Словно расслышав эту иронию, Лосев одергивает себя: столько лет прошло, а тут: «Учти, коммунисты – предатели!» Уж давно все все учли… – и переходит к простой бытовой зарисовке, снова становится пожилым туристом: «Мы гуляли, глазели и весело тратили евроденьги»… Дескать, а вообще хорошая получилась поездка, интересная. Это – для разговора, а для поэзии – да не волнуйтесь вы так, не рыдали мы навзрыд над обосранными траншеями: «Никто не забыт и ничто не забыто». Мы – гуляли, глазели…
(Это вообще свойство питерской (ленинградской) культуры, к которой Лосев принадлежал. Боязнь вольтажа, слишком сильной патетики. Лучше где-то недоговорить, чем выплеснуть все. Лучше сдерживаться, чем взрываться. Лучше печальная усмешка, чем истерика).
Та самая печальная усмешка. Мир все равно стал и становится единым. Не мытьем, так катаньем. Гегель – прав. Евроденьги – вот чем все закончилось. Радоваться прикажете по этому поводу? Как-то не тянет. «Против слова Испания выставим галочку / и по этому поводу выпьем маленько. / Эх, попросим испаночку сбацать цыганочку / Фламенко.»

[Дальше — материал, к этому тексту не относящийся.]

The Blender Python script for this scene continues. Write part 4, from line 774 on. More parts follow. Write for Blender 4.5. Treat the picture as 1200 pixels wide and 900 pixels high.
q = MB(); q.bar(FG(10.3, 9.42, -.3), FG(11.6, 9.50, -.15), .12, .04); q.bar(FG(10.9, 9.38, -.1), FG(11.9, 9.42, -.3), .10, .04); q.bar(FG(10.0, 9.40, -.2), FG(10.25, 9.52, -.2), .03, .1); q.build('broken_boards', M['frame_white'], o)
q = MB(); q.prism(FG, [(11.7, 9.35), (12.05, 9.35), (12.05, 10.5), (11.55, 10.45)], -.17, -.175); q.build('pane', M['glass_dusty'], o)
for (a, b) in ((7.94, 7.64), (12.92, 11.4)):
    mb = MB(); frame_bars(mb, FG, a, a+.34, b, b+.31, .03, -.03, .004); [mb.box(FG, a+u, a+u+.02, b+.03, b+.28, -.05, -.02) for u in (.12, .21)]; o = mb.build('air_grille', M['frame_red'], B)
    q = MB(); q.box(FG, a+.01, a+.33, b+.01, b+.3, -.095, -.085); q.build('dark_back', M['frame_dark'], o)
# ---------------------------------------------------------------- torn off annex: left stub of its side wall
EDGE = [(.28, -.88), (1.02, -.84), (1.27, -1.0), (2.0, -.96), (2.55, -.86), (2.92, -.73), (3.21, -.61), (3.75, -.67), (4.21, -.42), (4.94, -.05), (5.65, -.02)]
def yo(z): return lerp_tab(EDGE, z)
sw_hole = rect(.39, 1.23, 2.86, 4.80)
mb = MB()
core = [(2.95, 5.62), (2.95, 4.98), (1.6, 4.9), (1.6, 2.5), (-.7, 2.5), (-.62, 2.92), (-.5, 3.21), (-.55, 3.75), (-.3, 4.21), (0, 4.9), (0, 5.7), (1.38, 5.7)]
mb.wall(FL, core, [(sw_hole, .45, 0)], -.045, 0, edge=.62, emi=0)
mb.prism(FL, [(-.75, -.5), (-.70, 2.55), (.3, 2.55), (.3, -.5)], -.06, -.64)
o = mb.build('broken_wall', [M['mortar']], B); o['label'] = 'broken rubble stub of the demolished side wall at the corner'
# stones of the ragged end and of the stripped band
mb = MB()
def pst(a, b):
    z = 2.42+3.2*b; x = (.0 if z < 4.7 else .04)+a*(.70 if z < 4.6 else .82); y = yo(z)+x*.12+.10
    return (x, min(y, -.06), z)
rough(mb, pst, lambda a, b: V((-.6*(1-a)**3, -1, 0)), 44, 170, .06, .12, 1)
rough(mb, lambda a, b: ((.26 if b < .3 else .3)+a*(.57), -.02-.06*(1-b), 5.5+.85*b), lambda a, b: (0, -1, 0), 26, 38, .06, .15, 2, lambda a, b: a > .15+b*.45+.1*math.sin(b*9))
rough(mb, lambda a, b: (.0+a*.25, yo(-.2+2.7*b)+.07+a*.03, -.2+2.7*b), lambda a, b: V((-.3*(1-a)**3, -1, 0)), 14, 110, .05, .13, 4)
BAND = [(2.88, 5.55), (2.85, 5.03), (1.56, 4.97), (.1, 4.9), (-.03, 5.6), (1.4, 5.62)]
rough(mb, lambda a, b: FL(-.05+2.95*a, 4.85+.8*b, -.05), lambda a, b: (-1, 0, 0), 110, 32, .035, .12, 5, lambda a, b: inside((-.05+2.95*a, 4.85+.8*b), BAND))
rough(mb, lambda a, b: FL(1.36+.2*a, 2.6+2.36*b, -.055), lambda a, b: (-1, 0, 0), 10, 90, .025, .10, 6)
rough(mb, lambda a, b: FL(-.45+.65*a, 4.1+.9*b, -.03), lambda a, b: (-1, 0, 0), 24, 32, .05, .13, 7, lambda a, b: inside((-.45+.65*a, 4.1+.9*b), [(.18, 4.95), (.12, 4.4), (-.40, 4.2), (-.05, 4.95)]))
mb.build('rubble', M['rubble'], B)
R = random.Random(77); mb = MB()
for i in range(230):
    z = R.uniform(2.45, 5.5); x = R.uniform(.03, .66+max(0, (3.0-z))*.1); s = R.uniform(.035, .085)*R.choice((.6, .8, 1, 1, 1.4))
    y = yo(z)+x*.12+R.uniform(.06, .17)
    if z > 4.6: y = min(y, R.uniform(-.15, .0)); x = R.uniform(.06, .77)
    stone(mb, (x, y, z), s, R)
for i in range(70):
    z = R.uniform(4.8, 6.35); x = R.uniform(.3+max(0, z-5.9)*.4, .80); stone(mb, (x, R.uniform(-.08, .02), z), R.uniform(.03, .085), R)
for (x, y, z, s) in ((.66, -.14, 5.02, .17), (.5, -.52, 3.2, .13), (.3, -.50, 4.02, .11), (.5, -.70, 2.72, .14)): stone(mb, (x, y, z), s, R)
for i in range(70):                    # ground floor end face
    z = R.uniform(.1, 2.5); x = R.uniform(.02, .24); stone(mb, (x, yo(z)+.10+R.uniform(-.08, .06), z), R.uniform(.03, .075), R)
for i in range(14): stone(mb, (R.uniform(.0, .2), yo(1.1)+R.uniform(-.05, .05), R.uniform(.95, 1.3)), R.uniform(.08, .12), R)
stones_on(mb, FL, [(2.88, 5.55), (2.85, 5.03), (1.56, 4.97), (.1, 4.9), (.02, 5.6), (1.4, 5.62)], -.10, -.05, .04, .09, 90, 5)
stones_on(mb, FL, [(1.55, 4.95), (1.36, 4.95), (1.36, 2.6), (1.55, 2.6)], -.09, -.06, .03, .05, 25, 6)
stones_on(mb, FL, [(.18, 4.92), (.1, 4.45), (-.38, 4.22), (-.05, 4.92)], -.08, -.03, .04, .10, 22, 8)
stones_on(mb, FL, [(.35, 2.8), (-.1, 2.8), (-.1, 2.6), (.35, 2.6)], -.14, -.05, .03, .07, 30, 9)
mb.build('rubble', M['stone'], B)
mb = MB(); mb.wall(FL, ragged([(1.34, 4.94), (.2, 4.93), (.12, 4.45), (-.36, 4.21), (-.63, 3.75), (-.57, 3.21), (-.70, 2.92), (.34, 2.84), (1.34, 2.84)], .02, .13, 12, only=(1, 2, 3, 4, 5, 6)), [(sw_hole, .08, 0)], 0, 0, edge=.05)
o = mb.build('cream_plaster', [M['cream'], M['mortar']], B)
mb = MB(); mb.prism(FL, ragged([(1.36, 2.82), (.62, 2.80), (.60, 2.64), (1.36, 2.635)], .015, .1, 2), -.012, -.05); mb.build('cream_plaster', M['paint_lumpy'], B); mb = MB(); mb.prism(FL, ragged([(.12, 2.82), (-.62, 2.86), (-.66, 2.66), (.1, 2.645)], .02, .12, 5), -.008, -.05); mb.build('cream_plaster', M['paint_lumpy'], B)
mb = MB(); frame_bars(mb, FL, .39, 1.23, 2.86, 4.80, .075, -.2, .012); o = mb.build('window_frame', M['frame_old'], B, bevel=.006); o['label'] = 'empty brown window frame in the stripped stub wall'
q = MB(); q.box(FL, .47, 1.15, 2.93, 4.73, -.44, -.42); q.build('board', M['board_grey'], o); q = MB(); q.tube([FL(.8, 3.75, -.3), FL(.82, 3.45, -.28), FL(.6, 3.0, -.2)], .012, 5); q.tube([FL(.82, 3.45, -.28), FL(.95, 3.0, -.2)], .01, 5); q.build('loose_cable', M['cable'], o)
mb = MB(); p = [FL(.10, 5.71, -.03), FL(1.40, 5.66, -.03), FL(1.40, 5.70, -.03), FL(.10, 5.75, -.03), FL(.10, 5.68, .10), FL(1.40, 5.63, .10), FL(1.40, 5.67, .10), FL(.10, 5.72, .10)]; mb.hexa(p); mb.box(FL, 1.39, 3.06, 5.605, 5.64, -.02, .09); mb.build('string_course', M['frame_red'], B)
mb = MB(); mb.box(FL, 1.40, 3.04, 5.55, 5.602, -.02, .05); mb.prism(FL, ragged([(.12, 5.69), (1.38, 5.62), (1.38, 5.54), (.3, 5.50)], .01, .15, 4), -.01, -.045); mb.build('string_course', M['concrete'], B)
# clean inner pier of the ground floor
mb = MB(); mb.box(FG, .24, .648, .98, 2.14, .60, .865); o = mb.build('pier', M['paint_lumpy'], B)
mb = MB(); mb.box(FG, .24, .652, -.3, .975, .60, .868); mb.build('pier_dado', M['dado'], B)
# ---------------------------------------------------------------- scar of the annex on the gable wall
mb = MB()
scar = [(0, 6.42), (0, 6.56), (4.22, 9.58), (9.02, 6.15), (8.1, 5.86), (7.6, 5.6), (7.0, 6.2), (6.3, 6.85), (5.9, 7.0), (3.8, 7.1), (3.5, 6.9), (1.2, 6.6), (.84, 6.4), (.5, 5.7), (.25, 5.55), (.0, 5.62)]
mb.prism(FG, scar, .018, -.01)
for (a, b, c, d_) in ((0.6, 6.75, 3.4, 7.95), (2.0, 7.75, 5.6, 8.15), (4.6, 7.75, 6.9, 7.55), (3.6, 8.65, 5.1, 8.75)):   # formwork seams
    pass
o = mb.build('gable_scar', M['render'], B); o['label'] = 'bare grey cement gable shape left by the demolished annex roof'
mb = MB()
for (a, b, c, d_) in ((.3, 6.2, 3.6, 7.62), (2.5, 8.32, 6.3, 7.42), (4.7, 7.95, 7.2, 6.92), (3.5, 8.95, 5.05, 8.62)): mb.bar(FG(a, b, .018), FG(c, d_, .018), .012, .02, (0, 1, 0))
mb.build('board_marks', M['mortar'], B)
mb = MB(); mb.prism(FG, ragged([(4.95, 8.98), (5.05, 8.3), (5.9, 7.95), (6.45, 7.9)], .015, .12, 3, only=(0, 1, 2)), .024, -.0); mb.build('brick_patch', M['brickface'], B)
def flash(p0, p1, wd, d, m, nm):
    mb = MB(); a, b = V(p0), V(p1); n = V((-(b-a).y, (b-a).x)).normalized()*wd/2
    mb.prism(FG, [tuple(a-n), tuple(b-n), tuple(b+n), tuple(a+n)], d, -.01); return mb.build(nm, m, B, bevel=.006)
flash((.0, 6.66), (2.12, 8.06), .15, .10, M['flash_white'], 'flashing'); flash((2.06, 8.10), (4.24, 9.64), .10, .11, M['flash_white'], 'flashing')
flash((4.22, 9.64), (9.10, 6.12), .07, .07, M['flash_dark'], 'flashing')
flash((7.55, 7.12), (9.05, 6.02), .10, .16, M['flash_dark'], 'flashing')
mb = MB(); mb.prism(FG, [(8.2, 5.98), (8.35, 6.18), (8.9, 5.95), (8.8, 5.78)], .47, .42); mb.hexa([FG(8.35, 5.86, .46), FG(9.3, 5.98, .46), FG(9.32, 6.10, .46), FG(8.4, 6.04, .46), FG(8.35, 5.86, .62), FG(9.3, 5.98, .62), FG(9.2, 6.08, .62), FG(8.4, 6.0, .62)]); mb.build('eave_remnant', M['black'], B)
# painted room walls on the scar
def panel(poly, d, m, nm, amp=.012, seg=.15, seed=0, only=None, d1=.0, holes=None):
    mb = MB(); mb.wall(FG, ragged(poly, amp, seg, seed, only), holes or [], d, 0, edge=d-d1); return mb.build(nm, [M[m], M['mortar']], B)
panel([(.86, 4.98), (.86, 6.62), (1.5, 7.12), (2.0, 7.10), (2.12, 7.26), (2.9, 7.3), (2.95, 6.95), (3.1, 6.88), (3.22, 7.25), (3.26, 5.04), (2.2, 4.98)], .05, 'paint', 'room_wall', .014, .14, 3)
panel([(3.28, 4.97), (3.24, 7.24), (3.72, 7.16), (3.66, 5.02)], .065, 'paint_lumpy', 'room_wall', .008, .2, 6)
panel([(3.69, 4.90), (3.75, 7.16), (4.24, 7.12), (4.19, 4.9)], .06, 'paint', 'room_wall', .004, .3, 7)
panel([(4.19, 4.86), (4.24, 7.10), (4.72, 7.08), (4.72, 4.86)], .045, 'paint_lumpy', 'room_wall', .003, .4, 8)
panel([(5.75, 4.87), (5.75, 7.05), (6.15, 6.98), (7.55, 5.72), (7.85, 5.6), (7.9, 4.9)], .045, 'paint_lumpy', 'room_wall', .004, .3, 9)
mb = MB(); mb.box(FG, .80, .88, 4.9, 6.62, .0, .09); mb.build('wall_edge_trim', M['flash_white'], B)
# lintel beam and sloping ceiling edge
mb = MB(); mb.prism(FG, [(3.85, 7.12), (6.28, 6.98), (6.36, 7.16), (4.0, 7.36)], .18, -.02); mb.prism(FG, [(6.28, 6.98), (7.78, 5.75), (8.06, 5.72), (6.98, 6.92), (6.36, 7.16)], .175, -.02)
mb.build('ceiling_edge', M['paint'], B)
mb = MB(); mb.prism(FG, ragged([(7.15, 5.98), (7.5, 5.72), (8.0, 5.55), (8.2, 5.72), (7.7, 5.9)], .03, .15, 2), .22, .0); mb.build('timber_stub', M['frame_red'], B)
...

В этом стихотворении явлены все особенности поэта Льва Лосева. Он был умен и образован, склонен к точному афоризму: «Раз – победителей не славить, два – побежденных не жалеть», «Семь с половиной дураков смотрели “Восемь с половиной”», «Заменою счастья – стремленьем живых к взаимной своей несвободе», ну и конечно: «Умом Уганду (пардон, Россию) не понять…» При всей разности этих поэтических высказываний в них есть нечто общее, что можно обозначить словами – ум, ирония, точность.
Быть умным поэтом в России непросто. Здесь и горе не то от ума, не то уму (причем еще не разобраться, кто там умный-то? Понятно, что не Чацкий… Софья – и названа соответственно…), и поэзия должна быть глуповата, да и вообще – умный в России – ругательный эпитет. Чтобы стать ругательным доброму, к примеру, надо обзавестись уменьшительно-ласкательным суффиксом – еньк, а умный и без суффикса… умный.

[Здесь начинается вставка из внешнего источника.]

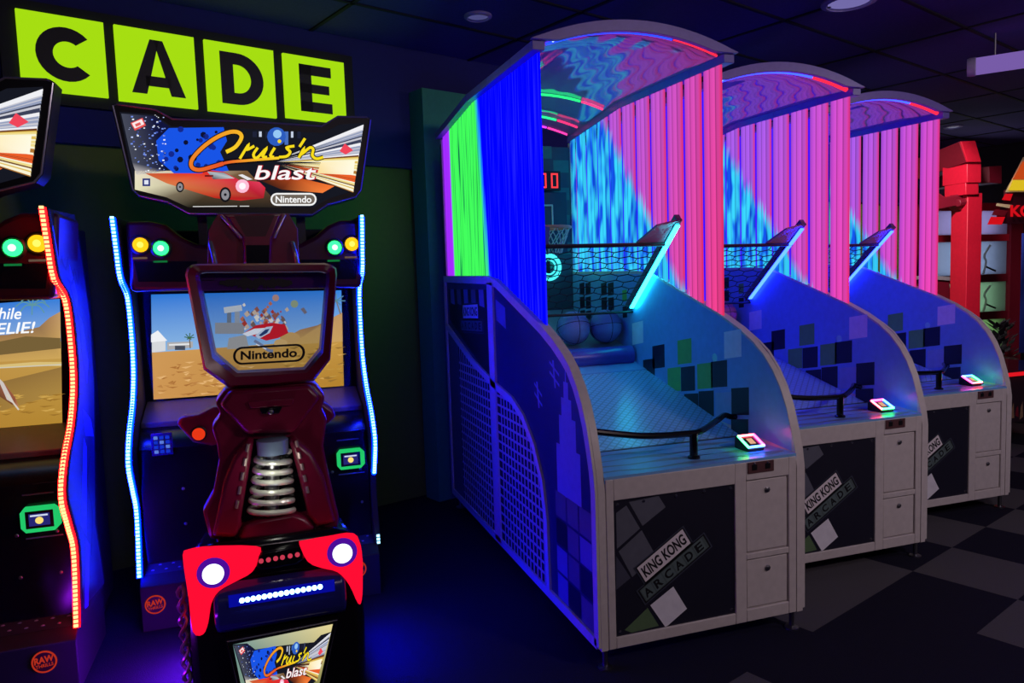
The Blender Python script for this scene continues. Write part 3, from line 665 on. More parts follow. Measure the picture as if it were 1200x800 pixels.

У немцев тоже kluege – неодобрительное наименование, но у них хоть в умном спрятаны ложь, лукавство luege, а у нас – так… Так получилось. Если осматривать окоем европейской поэзии, то первым умным поэтом окажется Гейне – личный друг Тютчева и идейный враг Жуковского. Поэзия Лосева – родственна, сочувственна именно его поэзии.
Как и Гейне, Лосев великолепно чувствуете смешное: «Тургенев любит написать роман „Отцы с ребенками” – отлично, Джо! Пятерка!» – но Лосев всегда останавливался за шаг до откровенного комикования. Лосев – настоящий мастер смешного в стихах: «„Я на кого похож?” – спросил он у забора. / Забор сказал что мог при помощи трех букв». Поневоле фыркаешь, даже если вовсе не был расположен смеяться, читая эти строчки.
А невероятная, усталая какая-то, немного раздраженная историософия быта и бунта в России в стихотворении «Поправка к истории»? И снова – сдвоенная цитата, на этот раз из «Капитанской дочки». Сначала – про русский бунт, бессмысленный и беспощадный, а уж потом про сон Гринева, воплотившийся уже не только и не столько в историю, сколько… в быт, в печальную и бурлескную обыденность. В «Поправке к истории» реплика много пожившего человека, раздраженного чрезмерной ученостью спорящих перерастает в злое, безжалостное описание того, как бунт в России вырастает из быта; да он, собственно, и не вырастает – быт России и есть тот самый перманентный бунт, не перманентная революция по Троцкому и Парвусу, а бунт по «Капитанской дочке».